[start of Given information]

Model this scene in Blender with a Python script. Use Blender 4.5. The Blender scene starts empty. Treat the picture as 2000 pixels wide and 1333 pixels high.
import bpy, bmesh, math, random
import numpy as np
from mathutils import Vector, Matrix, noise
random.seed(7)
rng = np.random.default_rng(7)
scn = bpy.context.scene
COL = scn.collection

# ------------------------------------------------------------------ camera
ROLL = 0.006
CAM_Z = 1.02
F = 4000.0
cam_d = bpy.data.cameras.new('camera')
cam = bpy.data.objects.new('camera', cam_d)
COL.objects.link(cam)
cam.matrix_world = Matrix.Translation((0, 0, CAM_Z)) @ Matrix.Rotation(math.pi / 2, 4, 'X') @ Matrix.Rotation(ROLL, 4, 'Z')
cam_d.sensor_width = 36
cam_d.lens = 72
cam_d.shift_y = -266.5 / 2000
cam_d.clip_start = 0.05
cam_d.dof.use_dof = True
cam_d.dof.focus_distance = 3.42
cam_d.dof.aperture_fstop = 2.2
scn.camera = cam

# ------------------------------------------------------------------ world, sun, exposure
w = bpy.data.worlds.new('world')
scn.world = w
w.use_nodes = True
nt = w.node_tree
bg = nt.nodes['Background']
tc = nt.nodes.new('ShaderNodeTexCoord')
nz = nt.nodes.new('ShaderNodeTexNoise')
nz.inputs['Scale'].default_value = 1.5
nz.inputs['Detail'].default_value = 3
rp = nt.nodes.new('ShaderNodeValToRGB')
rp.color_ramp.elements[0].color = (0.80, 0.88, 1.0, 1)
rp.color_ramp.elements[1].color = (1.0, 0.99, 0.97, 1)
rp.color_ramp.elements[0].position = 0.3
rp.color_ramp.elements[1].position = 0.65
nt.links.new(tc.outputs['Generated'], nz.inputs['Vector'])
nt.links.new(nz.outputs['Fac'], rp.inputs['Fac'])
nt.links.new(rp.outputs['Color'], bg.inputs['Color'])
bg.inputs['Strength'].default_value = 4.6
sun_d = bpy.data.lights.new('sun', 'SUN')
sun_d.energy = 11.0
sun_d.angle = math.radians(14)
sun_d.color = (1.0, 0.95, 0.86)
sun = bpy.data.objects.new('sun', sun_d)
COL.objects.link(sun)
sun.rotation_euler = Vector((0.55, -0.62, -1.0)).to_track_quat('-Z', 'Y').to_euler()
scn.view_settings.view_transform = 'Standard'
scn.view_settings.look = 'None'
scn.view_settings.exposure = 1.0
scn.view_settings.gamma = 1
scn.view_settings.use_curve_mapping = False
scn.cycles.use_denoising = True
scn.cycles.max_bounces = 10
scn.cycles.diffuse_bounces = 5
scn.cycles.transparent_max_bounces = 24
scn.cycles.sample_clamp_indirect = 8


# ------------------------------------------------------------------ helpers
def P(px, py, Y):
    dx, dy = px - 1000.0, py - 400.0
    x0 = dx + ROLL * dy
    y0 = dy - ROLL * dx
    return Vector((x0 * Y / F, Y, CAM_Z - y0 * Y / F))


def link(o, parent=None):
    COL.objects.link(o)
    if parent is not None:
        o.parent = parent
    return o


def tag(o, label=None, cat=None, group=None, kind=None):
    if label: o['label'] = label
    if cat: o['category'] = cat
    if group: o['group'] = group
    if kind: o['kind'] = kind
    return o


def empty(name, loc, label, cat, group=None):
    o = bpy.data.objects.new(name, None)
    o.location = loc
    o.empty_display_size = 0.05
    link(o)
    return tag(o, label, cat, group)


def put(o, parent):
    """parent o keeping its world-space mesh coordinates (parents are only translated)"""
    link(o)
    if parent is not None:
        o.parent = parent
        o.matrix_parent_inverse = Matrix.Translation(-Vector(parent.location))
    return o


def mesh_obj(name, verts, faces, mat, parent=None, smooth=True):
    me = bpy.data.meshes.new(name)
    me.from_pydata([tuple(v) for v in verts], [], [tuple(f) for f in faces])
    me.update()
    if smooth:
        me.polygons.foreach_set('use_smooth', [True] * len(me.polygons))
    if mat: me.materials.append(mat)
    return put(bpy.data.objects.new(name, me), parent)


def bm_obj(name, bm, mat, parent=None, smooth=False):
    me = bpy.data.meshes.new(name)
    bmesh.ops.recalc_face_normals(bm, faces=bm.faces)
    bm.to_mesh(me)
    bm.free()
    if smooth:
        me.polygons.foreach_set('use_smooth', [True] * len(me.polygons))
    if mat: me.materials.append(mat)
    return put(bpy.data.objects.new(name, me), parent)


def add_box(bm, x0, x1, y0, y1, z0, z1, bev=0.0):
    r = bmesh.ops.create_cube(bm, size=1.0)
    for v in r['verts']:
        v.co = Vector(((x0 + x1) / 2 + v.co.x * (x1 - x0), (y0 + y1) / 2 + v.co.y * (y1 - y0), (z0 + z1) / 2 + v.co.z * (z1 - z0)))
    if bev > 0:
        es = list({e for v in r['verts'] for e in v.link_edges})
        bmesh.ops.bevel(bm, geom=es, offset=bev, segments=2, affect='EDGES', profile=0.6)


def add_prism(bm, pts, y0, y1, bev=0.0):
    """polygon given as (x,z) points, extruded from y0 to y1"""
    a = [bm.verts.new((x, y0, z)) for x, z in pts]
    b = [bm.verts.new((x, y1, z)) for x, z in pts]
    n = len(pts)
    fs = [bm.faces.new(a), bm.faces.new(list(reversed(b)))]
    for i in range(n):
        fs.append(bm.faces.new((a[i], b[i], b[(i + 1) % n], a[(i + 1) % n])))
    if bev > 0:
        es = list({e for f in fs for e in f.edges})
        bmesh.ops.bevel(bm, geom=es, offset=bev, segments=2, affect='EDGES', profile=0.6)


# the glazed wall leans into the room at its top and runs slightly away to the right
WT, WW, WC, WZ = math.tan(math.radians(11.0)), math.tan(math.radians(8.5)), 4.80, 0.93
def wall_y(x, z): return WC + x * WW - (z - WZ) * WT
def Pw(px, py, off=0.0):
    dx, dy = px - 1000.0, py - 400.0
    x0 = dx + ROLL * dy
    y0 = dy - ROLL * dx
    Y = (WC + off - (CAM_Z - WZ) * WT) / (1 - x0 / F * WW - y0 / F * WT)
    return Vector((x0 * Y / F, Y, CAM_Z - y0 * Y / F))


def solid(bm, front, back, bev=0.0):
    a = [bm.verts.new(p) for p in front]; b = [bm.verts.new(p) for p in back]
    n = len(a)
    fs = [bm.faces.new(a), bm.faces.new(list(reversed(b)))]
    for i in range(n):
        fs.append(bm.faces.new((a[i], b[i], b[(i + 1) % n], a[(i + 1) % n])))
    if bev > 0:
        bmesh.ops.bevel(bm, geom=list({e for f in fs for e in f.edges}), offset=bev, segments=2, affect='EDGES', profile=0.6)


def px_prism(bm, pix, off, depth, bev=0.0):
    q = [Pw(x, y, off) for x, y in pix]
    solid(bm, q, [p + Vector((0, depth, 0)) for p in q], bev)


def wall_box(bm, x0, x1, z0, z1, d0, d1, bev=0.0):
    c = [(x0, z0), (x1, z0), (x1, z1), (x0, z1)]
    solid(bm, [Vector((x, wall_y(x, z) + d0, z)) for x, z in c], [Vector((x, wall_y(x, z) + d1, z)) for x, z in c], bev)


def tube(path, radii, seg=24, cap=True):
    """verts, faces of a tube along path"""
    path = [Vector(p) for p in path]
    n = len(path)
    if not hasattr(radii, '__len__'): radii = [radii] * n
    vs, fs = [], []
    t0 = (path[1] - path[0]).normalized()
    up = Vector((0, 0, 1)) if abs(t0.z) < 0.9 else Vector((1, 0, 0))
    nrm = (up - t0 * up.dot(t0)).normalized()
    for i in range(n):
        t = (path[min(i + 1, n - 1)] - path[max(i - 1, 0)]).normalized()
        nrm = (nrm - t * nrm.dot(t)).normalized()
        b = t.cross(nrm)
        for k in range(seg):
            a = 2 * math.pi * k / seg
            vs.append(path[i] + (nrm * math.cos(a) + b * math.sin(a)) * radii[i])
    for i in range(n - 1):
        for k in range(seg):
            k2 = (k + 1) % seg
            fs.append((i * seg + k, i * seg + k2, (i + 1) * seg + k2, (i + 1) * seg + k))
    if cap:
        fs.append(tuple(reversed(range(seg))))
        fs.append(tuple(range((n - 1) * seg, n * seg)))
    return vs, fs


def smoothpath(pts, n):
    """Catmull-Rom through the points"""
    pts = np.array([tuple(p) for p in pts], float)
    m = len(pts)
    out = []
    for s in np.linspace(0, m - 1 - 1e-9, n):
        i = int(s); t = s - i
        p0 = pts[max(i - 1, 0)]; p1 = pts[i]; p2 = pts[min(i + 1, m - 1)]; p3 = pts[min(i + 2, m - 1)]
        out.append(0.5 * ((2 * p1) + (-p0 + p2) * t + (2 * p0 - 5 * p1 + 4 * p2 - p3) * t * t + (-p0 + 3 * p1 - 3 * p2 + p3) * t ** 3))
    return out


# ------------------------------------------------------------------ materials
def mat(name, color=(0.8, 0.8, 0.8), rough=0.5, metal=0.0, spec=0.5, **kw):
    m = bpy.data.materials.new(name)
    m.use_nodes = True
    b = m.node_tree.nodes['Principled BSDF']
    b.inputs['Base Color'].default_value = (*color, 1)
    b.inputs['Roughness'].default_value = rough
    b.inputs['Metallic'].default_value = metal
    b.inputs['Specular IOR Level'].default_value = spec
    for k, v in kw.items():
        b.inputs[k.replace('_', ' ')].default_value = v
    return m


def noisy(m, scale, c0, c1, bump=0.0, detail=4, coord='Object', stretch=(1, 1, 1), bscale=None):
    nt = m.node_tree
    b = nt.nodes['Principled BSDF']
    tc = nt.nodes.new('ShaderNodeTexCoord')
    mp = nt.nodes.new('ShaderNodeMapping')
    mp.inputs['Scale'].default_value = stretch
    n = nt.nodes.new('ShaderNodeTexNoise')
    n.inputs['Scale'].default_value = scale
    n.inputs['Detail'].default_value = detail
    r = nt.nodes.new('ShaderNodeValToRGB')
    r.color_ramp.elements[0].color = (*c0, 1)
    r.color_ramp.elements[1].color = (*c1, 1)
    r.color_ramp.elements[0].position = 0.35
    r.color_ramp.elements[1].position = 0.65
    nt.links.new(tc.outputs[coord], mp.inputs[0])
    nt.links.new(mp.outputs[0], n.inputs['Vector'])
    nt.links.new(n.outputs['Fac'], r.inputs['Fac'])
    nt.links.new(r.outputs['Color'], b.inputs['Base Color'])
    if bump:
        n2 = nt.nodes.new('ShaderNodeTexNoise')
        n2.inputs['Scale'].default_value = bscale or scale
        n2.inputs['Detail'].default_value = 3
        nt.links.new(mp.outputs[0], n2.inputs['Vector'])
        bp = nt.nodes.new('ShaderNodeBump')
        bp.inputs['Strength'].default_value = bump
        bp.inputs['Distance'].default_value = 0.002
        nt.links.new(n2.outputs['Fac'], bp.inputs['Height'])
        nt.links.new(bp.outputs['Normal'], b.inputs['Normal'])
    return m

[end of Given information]

Pick out all the lines with the word "scene" in them and copy them.

**Expected output:**
Model this scene in Blender with a Python script. Use Blender 4.5. The Blender scene starts empty. Treat the picture as 2000 pixels wide and 1333 pixels high.
scn = bpy.context.scene